Cautious support for the Carter statement was provided by White House spokesman Josh Earnest, saying Iraqi army's unwillingness to fight is a significant factor in the territorial gains of the Islamic State.
Yakov Kedmi, a retired high-ranking Israeli intelligence official, said Iraq’s armed forces had been the best in the Middle East prior to US involvement which very quickly brought them down to the level where they became helpless in the face of half-trained militias.
"We can draw a parallel with Ukraine in that Ukrainian authorities have managed to reduce it [the army] to the same level over the past 24 years of the country’s independence with no influence from the United States," Kedmi said.
The expert said that US training had not succeeded in boosting morale in South Vietnam or any other of the many countries in which the United States has taken broad military action.
"The only thing Americans do now is support the Ukrainian army financially, but even the United States does not have enough cash to rebuild the Ukrainian army today," he said, adding that troop morale is low because they are forced to fight against their own people in the east.
The US Congress has been considering supplying Ukraine with lethal military aid since the conflict in southeast flared up in spring 2014. The current level of assistance has been reduced to military training and millions of dollars worth of what the US describes as defensive military equipment. A bill authorizing US lethal arms deliveries to Ukraine in 2016 will be put up for vote in the US Senate later this week, after it cleared the US House in May.

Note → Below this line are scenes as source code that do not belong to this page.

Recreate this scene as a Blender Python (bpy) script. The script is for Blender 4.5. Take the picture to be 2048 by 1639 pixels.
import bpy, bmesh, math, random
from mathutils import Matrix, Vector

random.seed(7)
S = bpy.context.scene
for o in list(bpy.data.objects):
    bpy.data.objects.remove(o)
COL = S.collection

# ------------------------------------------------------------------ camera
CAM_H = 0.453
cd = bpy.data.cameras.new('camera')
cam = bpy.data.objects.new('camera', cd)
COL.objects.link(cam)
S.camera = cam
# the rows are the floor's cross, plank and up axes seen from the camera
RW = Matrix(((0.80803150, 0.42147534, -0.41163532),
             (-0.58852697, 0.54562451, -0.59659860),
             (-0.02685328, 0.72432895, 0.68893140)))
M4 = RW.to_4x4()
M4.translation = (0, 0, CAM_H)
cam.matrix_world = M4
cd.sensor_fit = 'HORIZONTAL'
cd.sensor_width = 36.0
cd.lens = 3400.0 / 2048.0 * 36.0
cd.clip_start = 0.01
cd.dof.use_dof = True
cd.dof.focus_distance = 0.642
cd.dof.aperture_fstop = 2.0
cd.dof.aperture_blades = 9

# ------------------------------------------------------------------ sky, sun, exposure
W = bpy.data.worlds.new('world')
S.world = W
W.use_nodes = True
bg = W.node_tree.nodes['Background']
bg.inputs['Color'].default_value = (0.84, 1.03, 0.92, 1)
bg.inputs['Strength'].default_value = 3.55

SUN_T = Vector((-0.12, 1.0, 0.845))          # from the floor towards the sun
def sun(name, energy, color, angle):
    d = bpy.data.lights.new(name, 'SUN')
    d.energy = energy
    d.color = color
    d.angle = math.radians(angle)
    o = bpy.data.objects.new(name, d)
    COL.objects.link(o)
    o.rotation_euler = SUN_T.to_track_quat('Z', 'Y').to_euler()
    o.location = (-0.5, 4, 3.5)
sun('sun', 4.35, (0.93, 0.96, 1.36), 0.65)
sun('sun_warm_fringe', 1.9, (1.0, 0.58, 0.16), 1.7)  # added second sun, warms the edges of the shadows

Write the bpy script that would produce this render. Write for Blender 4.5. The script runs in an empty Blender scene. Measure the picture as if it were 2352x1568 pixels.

Yevgeny Satanovsky, the president of the Moscow-based Institute for Middle East Studies, told Sputnik that the current government of Ukraine’s joy at the news of possible arms deliveries was premature, considering the detrimental effect that US military training has had on Vietnamese, Afghan, and Iraqi armies.
"The protection that the US promised to South Vietnam, Afghanistan, and Iraq wasn’t worth a dime either, same as it won’t be worth a dime in Ukraine, Baltics or Poland," the Middle East expert stated.
In April, Washington redeployed a reported 300 military instructors from Italy to the Ukraine's city of Yavoriv, near the Polish border, as part of a mission to train the Ukrainian National Guard. Kiev is also planning to hold three joint drills with US troops later this year.